Repeat the listing in full, word for word.
──────────────────────────────
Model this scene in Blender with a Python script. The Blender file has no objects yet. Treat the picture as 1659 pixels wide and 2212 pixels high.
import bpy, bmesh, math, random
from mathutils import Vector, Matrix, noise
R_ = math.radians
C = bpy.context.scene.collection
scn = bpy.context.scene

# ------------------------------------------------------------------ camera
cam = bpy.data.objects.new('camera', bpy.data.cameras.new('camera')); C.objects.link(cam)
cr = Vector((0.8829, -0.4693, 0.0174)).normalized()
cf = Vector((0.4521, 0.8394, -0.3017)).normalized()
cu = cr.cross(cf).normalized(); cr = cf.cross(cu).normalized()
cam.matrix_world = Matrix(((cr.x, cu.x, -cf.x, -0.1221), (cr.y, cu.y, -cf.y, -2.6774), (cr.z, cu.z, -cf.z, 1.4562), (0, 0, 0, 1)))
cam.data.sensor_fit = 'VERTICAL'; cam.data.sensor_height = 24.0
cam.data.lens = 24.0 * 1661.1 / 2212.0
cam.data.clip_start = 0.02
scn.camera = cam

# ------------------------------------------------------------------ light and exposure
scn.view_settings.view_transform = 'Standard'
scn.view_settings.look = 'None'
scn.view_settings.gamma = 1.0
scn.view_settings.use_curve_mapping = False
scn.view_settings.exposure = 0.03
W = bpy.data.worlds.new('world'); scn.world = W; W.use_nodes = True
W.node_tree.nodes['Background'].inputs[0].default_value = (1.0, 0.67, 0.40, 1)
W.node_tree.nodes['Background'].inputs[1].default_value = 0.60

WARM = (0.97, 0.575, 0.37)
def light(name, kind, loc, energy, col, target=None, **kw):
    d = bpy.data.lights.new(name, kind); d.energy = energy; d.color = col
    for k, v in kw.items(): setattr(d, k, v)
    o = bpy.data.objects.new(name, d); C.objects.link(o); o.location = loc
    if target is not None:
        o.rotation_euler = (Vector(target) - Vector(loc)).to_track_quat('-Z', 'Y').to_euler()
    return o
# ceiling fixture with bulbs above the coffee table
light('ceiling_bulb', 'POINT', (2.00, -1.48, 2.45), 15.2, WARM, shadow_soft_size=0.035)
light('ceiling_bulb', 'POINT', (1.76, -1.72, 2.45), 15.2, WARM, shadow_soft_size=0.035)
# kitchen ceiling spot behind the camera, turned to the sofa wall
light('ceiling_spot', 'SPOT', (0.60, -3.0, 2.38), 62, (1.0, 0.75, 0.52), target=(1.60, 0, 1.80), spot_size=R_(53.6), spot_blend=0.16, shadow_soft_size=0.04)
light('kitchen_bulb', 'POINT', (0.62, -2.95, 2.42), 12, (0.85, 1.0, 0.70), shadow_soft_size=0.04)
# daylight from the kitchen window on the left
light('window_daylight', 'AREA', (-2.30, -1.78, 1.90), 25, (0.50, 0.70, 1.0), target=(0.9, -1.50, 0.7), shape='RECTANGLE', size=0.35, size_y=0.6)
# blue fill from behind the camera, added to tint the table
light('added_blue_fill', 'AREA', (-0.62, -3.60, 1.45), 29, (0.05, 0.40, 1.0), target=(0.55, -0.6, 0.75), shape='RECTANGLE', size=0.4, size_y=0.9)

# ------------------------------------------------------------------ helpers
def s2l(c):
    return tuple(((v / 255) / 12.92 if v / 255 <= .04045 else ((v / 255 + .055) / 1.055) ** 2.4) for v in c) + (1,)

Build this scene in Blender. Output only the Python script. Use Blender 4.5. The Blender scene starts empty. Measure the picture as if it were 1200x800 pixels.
──────────────────────────────
→ EXERCISE RESPONSE:
Model this scene in Blender with a Python script. The Blender file has no objects yet. Treat the picture as 1659 pixels wide and 2212 pixels high.
import bpy, bmesh, math, random
from mathutils import Vector, Matrix, noise
R_ = math.radians
C = bpy.context.scene.collection
scn = bpy.context.scene

# ------------------------------------------------------------------ camera
cam = bpy.data.objects.new('camera', bpy.data.cameras.new('camera')); C.objects.link(cam)
cr = Vector((0.8829, -0.4693, 0.0174)).normalized()
cf = Vector((0.4521, 0.8394, -0.3017)).normalized()
cu = cr.cross(cf).normalized(); cr = cf.cross(cu).normalized()
cam.matrix_world = Matrix(((cr.x, cu.x, -cf.x, -0.1221), (cr.y, cu.y, -cf.y, -2.6774), (cr.z, cu.z, -cf.z, 1.4562), (0, 0, 0, 1)))
cam.data.sensor_fit = 'VERTICAL'; cam.data.sensor_height = 24.0
cam.data.lens = 24.0 * 1661.1 / 2212.0
cam.data.clip_start = 0.02
scn.camera = cam

# ------------------------------------------------------------------ light and exposure
scn.view_settings.view_transform = 'Standard'
scn.view_settings.look = 'None'
scn.view_settings.gamma = 1.0
scn.view_settings.use_curve_mapping = False
scn.view_settings.exposure = 0.03
W = bpy.data.worlds.new('world'); scn.world = W; W.use_nodes = True
W.node_tree.nodes['Background'].inputs[0].default_value = (1.0, 0.67, 0.40, 1)
W.node_tree.nodes['Background'].inputs[1].default_value = 0.60

WARM = (0.97, 0.575, 0.37)
def light(name, kind, loc, energy, col, target=None, **kw):
    d = bpy.data.lights.new(name, kind); d.energy = energy; d.color = col
    for k, v in kw.items(): setattr(d, k, v)
    o = bpy.data.objects.new(name, d); C.objects.link(o); o.location = loc
    if target is not None:
        o.rotation_euler = (Vector(target) - Vector(loc)).to_track_quat('-Z', 'Y').to_euler()
    return o
# ceiling fixture with bulbs above the coffee table
light('ceiling_bulb', 'POINT', (2.00, -1.48, 2.45), 15.2, WARM, shadow_soft_size=0.035)
light('ceiling_bulb', 'POINT', (1.76, -1.72, 2.45), 15.2, WARM, shadow_soft_size=0.035)
# kitchen ceiling spot behind the camera, turned to the sofa wall
light('ceiling_spot', 'SPOT', (0.60, -3.0, 2.38), 62, (1.0, 0.75, 0.52), target=(1.60, 0, 1.80), spot_size=R_(53.6), spot_blend=0.16, shadow_soft_size=0.04)
light('kitchen_bulb', 'POINT', (0.62, -2.95, 2.42), 12, (0.85, 1.0, 0.70), shadow_soft_size=0.04)
# daylight from the kitchen window on the left
light('window_daylight', 'AREA', (-2.30, -1.78, 1.90), 25, (0.50, 0.70, 1.0), target=(0.9, -1.50, 0.7), shape='RECTANGLE', size=0.35, size_y=0.6)
# blue fill from behind the camera, added to tint the table
light('added_blue_fill', 'AREA', (-0.62, -3.60, 1.45), 29, (0.05, 0.40, 1.0), target=(0.55, -0.6, 0.75), shape='RECTANGLE', size=0.4, size_y=0.9)

# ------------------------------------------------------------------ helpers
def s2l(c):
    return tuple(((v / 255) / 12.92 if v / 255 <= .04045 else ((v / 255 + .055) / 1.055) ** 2.4) for v in c) + (1,)

Build this scene in Blender. Output only the Python script. Use Blender 4.5. The Blender scene starts empty. Measure the picture as if it were 1200x800 pixels.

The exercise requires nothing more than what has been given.